A council is asking the Ministry of Defence to help pay for a £400,000-plus clean-up of contaminated land at an old naval base on an Orcadian island.

Orkney Islands Council says the ground at Lyness on Hoy has historic oil contamination which dates back to its former use as a Royal Navy and NATO fuel depot.

The authority claims a serious pipe spillage is known to have occurred during its time under MoD ownership.

Councillors were told in a report that remediation works on the brownfield site, which was acquired by the local authority over 40 years ago, were estimated at £407,000.

It was recommended that the council approach the MoD to seek a financial contribution towards the repair work.

However, a report before councillors also warned that due to the history of the site, attempts to persuade the UK Government to agree to address the contamination are likely to be “challenging,” with “no guarantee” of a successful outcome.

The report said the Lyness Harbour area was acquired by the council in 1977 from the MoD.

“Subsequently, site investigation works have been undertaken and confirmed the presence of historic oil contamination below part of the site which falls within the council’s ownership,” it said.

“This dates back to the former use of the area as part of the Royal Navy/NATO fuel depot, and a pipe spillage which is known to have taken place at a time when the site was owned and occupied by the MoD.

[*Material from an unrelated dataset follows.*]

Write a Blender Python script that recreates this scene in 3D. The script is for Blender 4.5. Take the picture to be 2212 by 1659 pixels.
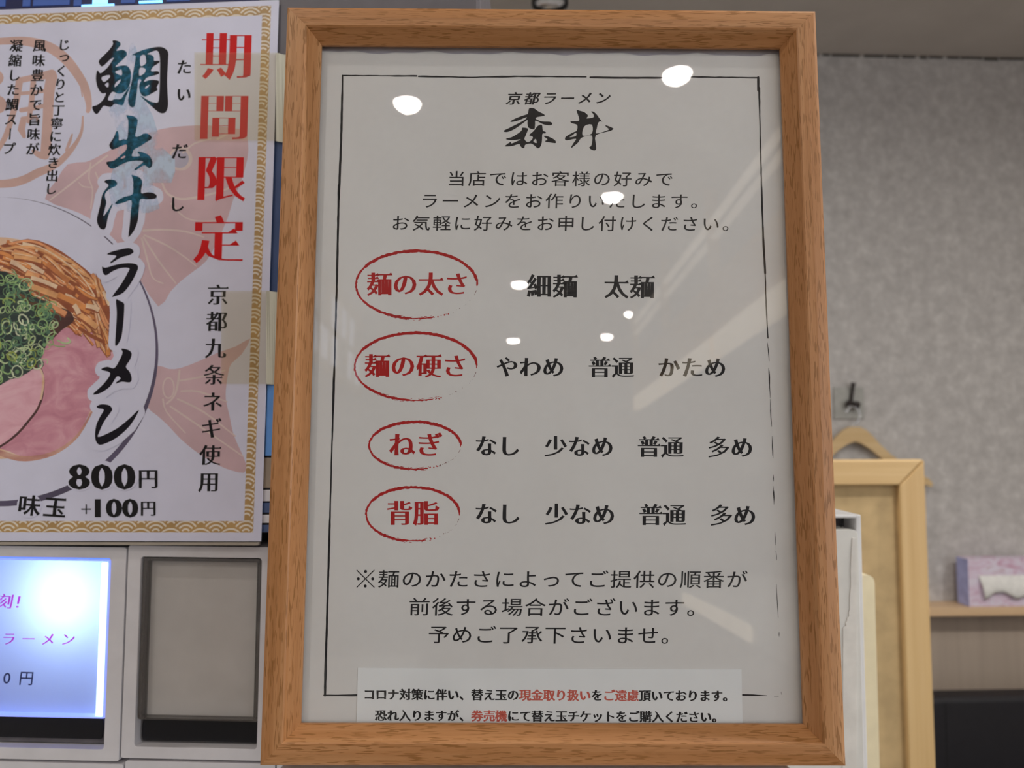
import bpy, bmesh, math, random
from mathutils import Matrix, Vector
from mathutils.geometry import tessellate_polygon

random.seed(7)
SC = bpy.context.scene
COL = SC.collection
for o in list(bpy.data.objects):
    bpy.data.objects.remove(o)

# ------------------------------------------------------------------ camera, world, exposure
F = 1661.0; CX = 1106.0; CY = 829.5
PITCH = math.radians(3.4)
CAM = Vector((0, 0, 1.4))
MC = Matrix.Translation(CAM) @ Matrix.Rotation(math.pi/2 + PITCH, 4, 'X')
cd = bpy.data.cameras.new('camera'); cam = bpy.data.objects.new('camera', cd); COL.objects.link(cam)
cam.matrix_world = MC
cd.sensor_fit = 'HORIZONTAL'; cd.sensor_width = 36.0; cd.lens = 36.0*F/2212.0
cd.clip_start = 0.01; cd.clip_end = 50
cd.dof.use_dof = True; cd.dof.focus_distance = 0.325; cd.dof.aperture_fstop = 13.0
SC.camera = cam

w = bpy.data.worlds.new('world'); SC.world = w; w.use_nodes = True
w.node_tree.nodes['Background'].inputs[0].default_value = (0.5, 0.55, 0.65, 1)
w.node_tree.nodes['Background'].inputs[1].default_value = 0.25
SC.view_settings.view_transform = 'Standard'; SC.view_settings.look = 'None'
SC.view_settings.exposure = 0.0; SC.view_settings.gamma = 1.0
SC.view_settings.use_curve_mapping = False
SC.cycles.use_denoising = True
SC.cycles.adaptive_threshold = 0.03; SC.cycles.max_bounces = 5; SC.cycles.transparent_max_bounces = 16
SC.cycles.caustics_reflective = False; SC.cycles.caustics_refractive = False
SC.cycles.sample_clamp_indirect = 4.0

LAMP_STRENGTH = 175.0
FILL_LAMP_STRENGTH = 900.0
FILL_WINDOW_STRENGTH = 3.2
ROOM_YAW = math.radians(2.5)
CEIL_Z = 2.56
# ceiling downlights (x, y) behind the photographer; the last three are unseen, added to brighten
FILL_LAMPS = [(0.85, 0.35), (1.95, 0.45), (-0.8, 0.7)]  # unseen lamps added to brighten the far wall
LAMPS = [(-0.29, -1.54), (0.49, -1.37), (0.43, -2.25), (0.10, -3.49), (0.83, -4.18), (0.09, -4.98),
         (0.77, -4.87), (-1.15, -1.2), (1.55, -0.9), (-0.55, -0.35)]

# ------------------------------------------------------------------ materials
def S(v):
    v /= 255.0
    return v/12.92 if v <= 0.04045 else ((v+0.055)/1.055)**2.4
def rgb(r, g, b): return (S(r), S(g), S(b), 1)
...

“In terms of environmental legislation, a causer of pollution or contamination is held responsible by the regulators. However, in the present case, it is likely that the council will be deemed to have acquired the land, after a period as a lease holder, in the knowledge of contamination (or likely contamination).

“Accordingly, attempts to persuade the UK Government to agree to address the contamination at this stage are likely to be challenging and there is no guarantee that these would lead to a successful outcome.

“It is necessary and essential that the contamination is addressed to satisfy the council’s present liability in terms of contamination and its environmental responsibilities and to make the site available for any development proposal that comes forward.

“Expenditure on the remediation of the Lyness site will not create a new capital asset however as this project is a necessary step in making a vacant brownfield site available for re-use, it is considered appropriate to progress with this project by following the Capital Project Appraisal process.”